I told Johnny various situations where Daddy and I called each other poopy heads because we both wanted to play with batman or drink out of the red cup or whatever. And how Johnny and Richie had to put us in timeout. And we hit and kicked each other and chanted "Booty in the butt," and had to stay there all day. At night time, we fought over who got which side of the bed.
But finally we made up and decided to do a better job the next day. I don't think this story taught the lesson I wanted it to, but at least it made the boys laugh. Richie even woke up long enough to giggle and say, "Booty in the butt. Booty in the butt." Oh, why do I encourage them so?

Yes, it was a dreary, bleak, blurry day. Not the kind of day you envision when you decide to stay home with your kids. Not once did we sit down and do a puzzle together or lipsinc oldies songs. Not once did I pull somebody on my lap and say, "Hey, did you give me a hug yet today?" We shared some laughs but basically we all just stomped around the house like the seven dwarfs: Sneezy (Justin, who was sick,) Sheddy (Benny, our dog,) Bitey (Skippy our cat,) Hungry (J.J.,) Grumpy, Grumpier and Grumpiest, (Johnny, Richie and I.)

At one point Richie took a sip of water and yelled at the top of his lungs, "Take it. Take it. Take the cup!" simply because he didn't want to hold it for one second longer than he needed it.

I followed the advice I read in the Parents as Teachers newsletter and ignored this outburst. I wish.

Instead I yelled, "Can you hold the cup for five seconds while I put the toothpaste on the toothbrush? I only have two hands!"

"I can't! I can't!" he screamed.

"Say please, at least!" I yelled.

"Please! Take it!" he screamed.

"Okay!" I took the cup.

In hindsight, who holds the cup is a silly fight. Maybe not for a three year old. But for a 29 year old it is. I'll try not to do that again today.

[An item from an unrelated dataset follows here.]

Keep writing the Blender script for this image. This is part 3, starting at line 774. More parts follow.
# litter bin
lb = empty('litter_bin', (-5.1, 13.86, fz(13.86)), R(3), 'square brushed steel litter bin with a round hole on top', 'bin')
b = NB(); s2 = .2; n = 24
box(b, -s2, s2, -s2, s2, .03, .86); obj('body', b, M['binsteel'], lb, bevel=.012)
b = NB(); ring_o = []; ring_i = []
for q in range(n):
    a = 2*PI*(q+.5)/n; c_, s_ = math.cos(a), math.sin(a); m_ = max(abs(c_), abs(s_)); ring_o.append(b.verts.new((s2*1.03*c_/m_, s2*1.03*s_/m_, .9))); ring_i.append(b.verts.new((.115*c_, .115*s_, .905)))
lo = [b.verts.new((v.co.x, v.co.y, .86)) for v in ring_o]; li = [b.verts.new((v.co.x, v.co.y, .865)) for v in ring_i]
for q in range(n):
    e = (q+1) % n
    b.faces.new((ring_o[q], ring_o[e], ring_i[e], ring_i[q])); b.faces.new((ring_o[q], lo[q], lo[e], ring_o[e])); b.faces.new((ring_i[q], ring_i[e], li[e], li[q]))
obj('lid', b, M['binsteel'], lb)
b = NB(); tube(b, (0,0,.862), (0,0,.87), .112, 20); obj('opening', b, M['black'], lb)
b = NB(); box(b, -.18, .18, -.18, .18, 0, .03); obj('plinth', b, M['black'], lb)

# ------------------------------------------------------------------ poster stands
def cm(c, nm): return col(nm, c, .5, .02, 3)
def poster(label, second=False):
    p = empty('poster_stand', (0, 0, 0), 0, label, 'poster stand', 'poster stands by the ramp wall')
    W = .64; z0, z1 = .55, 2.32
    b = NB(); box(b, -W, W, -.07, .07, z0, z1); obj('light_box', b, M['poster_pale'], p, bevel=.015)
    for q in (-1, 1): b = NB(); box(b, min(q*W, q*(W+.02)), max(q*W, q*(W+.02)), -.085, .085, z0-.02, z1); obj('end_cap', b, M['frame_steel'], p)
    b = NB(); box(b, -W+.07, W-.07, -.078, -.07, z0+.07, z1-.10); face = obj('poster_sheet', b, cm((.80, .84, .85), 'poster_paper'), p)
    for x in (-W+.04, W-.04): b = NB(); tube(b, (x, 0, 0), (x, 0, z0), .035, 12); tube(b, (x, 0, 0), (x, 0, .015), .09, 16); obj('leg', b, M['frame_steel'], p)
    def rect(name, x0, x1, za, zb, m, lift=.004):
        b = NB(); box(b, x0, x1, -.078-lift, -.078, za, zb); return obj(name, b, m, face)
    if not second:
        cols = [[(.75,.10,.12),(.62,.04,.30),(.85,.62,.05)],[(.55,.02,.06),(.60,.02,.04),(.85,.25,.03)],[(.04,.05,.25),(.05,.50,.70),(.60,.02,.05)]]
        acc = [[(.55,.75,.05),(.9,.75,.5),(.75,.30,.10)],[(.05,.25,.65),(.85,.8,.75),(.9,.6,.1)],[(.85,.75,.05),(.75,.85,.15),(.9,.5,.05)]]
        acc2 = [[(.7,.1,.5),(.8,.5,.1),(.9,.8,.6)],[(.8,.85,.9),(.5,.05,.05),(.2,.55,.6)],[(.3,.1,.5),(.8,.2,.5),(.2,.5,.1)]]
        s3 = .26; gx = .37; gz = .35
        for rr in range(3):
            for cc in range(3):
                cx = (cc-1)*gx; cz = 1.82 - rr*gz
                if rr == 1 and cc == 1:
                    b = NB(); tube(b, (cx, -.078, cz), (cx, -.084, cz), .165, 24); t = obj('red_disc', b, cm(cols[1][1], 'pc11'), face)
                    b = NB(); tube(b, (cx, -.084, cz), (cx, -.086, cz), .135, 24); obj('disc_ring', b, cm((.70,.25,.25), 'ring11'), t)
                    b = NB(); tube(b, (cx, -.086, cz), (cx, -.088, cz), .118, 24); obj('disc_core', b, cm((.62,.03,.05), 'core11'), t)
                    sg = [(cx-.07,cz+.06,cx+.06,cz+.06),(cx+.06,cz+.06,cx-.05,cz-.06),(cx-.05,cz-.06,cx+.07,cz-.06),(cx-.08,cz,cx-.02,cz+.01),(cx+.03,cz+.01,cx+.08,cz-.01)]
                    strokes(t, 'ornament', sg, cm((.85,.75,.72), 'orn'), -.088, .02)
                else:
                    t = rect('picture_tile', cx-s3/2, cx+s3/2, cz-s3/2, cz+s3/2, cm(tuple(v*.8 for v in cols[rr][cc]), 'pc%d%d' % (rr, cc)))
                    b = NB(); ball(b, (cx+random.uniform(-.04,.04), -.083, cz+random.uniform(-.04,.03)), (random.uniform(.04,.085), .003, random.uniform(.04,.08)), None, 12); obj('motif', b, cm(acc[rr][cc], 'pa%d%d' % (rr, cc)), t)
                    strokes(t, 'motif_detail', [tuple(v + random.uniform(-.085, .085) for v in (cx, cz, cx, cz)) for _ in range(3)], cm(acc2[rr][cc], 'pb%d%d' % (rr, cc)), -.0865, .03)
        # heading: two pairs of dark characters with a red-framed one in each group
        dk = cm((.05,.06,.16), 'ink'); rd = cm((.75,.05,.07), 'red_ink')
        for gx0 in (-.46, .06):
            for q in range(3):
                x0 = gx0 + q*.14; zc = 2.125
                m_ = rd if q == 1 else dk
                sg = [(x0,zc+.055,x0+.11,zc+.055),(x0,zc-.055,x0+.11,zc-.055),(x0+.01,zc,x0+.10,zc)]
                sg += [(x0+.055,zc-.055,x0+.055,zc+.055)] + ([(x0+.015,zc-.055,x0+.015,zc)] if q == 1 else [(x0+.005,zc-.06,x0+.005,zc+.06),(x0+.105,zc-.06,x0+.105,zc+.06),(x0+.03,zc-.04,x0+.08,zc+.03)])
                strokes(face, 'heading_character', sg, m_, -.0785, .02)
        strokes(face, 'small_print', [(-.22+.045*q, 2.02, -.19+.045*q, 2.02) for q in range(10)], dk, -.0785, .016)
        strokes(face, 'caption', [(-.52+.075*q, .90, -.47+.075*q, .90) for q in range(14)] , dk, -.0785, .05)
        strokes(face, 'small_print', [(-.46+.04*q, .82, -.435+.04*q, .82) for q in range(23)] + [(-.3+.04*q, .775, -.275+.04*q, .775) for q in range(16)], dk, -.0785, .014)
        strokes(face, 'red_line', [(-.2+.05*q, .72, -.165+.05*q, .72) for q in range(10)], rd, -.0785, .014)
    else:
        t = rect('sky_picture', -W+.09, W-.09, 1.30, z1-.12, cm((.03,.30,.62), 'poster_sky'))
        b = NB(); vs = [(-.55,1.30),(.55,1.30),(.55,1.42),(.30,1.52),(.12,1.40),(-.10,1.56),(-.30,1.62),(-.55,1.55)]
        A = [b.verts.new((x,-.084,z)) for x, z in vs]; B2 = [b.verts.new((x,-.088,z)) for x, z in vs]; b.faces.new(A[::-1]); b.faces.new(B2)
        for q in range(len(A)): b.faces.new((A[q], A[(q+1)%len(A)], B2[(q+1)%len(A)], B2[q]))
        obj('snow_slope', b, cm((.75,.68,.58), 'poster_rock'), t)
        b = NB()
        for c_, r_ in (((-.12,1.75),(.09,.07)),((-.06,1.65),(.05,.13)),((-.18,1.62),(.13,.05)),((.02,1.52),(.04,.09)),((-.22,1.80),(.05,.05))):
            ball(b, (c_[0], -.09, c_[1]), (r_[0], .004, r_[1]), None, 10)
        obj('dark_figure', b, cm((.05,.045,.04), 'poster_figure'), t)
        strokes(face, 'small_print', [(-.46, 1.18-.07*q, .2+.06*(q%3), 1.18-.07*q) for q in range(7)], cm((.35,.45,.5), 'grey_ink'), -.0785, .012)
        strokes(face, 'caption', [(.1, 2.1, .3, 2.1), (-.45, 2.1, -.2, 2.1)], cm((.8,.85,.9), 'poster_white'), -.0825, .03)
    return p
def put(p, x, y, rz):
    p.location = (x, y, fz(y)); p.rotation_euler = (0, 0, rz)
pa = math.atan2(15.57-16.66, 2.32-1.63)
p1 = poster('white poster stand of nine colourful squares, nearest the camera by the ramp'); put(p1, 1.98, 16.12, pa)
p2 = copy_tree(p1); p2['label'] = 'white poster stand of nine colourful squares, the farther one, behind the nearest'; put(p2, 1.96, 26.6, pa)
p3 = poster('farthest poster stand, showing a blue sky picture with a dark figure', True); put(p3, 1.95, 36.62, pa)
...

Note to mother nature: We need sunlight. ASAP. You, of all people, a mother, should know that this cloudy, snowy, March mess is not funny. We are like shut-ins here. I'm just going to come right out and say it. You, Mother Nature, are a poopy head.

3 Comments:

Anonymous mom said...

Here's hoping for a better day for you today on this bleary, dreary, snowy morning. I don't think you're alone on having a foggy day - sometimes I ask myself if I accomplished just 1 thing today? And you did make blackeyed pea art!

6:04 AM  
Anonymous Dad said...

great article, Beets. I think you accomplished alot. who knows. the kids may remember yesterday for many years...Da

6:37 AM  
Anonymous Anonymous said...

Oh, how I remember those cold snowy days cooped up in the house and everyone grouchy! I also remember those questions that come out of nowhere and your not really prepared to answer right away. As a matter of fact I remember after Madonna came out with her song "Like a Virgin", Justin asking me what that was at 6:00AM before I had my first cup of coffee! I tried to delay answering it until later in the day, but sure enough he remembered to ask again. Those are the times that make memories though, and you will have so many with that crew. Thank God for your sense of humor. It carries us through. (So good to see my grandsons have the same sense of humor too!) They make me laugh.